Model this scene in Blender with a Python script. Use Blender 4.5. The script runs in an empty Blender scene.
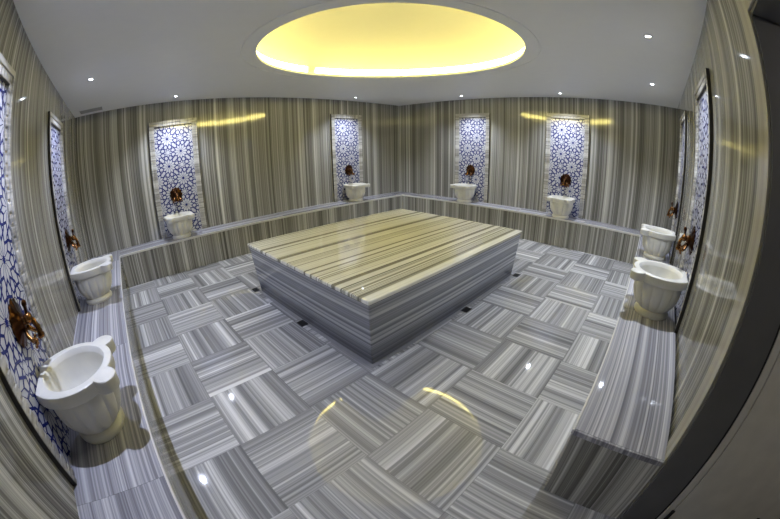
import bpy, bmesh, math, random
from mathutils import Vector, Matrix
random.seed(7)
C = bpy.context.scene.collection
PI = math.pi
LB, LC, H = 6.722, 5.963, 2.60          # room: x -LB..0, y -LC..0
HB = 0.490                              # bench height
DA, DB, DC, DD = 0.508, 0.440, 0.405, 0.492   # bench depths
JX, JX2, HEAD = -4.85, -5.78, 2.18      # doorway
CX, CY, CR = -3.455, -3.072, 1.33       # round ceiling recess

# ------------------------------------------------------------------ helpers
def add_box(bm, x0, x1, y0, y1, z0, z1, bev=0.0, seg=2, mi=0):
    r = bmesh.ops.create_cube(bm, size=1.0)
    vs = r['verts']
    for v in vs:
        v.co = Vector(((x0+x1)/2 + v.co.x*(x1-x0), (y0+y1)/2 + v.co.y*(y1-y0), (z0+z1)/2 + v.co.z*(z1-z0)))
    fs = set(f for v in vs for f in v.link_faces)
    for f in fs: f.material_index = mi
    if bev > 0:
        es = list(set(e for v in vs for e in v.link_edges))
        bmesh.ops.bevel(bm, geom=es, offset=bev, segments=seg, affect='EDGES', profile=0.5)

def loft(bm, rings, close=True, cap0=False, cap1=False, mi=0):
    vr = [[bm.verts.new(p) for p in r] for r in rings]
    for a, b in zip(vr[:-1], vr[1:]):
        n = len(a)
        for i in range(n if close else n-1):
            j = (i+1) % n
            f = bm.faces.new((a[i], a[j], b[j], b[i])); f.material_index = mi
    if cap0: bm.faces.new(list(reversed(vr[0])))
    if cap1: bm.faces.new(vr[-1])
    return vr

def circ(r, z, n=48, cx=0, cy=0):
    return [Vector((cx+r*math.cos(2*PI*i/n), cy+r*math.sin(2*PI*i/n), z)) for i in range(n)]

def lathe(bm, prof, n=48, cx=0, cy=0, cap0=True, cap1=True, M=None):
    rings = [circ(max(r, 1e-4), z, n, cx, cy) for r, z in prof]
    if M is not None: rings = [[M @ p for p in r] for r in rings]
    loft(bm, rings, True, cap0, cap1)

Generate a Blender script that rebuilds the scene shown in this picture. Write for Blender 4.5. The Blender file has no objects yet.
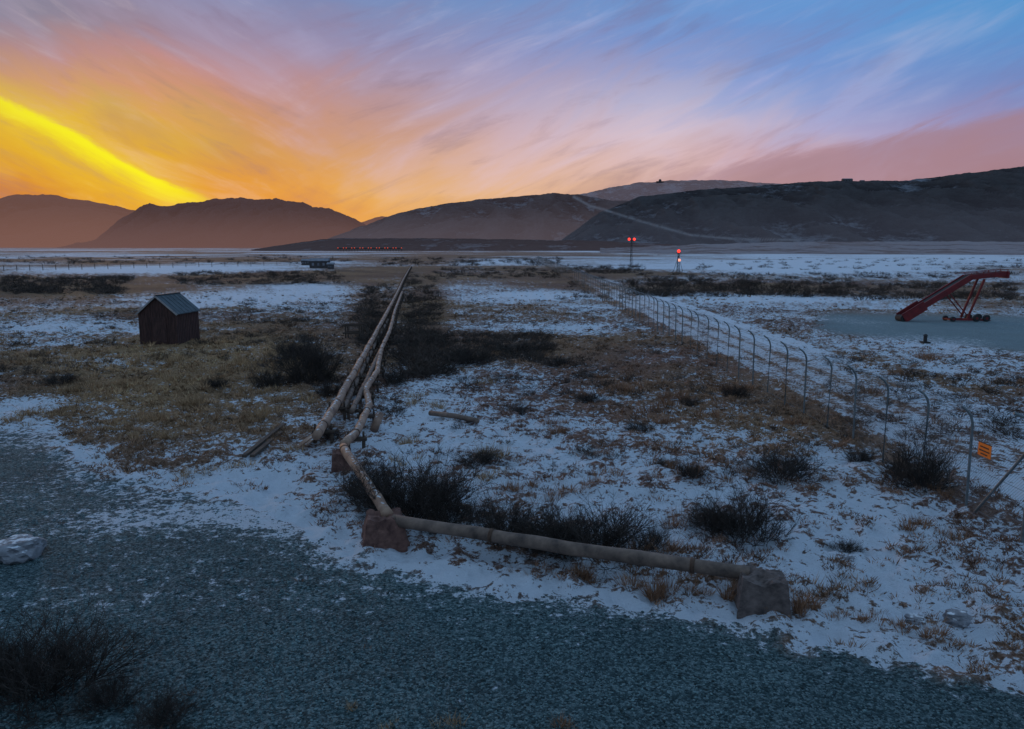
########
■ **DIRECTIVE**:
Leave every image out, and retype the material exactly.

■ **PROBLEM SOLUTION**:
Model this scene in Blender with a Python script. Use Blender 4.5. The script runs in an empty Blender scene.
import bpy, bmesh, math, random
from mathutils import Vector, Matrix
random.seed(7)
C = bpy.context.scene.collection
PI = math.pi
LB, LC, H = 6.722, 5.963, 2.60          # room: x -LB..0, y -LC..0
HB = 0.490                              # bench height
DA, DB, DC, DD = 0.508, 0.440, 0.405, 0.492   # bench depths
JX, JX2, HEAD = -4.85, -5.78, 2.18      # doorway
CX, CY, CR = -3.455, -3.072, 1.33       # round ceiling recess

# ------------------------------------------------------------------ helpers
def add_box(bm, x0, x1, y0, y1, z0, z1, bev=0.0, seg=2, mi=0):
    r = bmesh.ops.create_cube(bm, size=1.0)
    vs = r['verts']
    for v in vs:
        v.co = Vector(((x0+x1)/2 + v.co.x*(x1-x0), (y0+y1)/2 + v.co.y*(y1-y0), (z0+z1)/2 + v.co.z*(z1-z0)))
    fs = set(f for v in vs for f in v.link_faces)
    for f in fs: f.material_index = mi
    if bev > 0:
        es = list(set(e for v in vs for e in v.link_edges))
        bmesh.ops.bevel(bm, geom=es, offset=bev, segments=seg, affect='EDGES', profile=0.5)

def loft(bm, rings, close=True, cap0=False, cap1=False, mi=0):
    vr = [[bm.verts.new(p) for p in r] for r in rings]
    for a, b in zip(vr[:-1], vr[1:]):
        n = len(a)
        for i in range(n if close else n-1):
            j = (i+1) % n
            f = bm.faces.new((a[i], a[j], b[j], b[i])); f.material_index = mi
    if cap0: bm.faces.new(list(reversed(vr[0])))
    if cap1: bm.faces.new(vr[-1])
    return vr

def circ(r, z, n=48, cx=0, cy=0):
    return [Vector((cx+r*math.cos(2*PI*i/n), cy+r*math.sin(2*PI*i/n), z)) for i in range(n)]

def lathe(bm, prof, n=48, cx=0, cy=0, cap0=True, cap1=True, M=None):
    rings = [circ(max(r, 1e-4), z, n, cx, cy) for r, z in prof]
    if M is not None: rings = [[M @ p for p in r] for r in rings]
    loft(bm, rings, True, cap0, cap1)

Generate a Blender script that rebuilds the scene shown in this picture. Write for Blender 4.5. The Blender file has no objects yet.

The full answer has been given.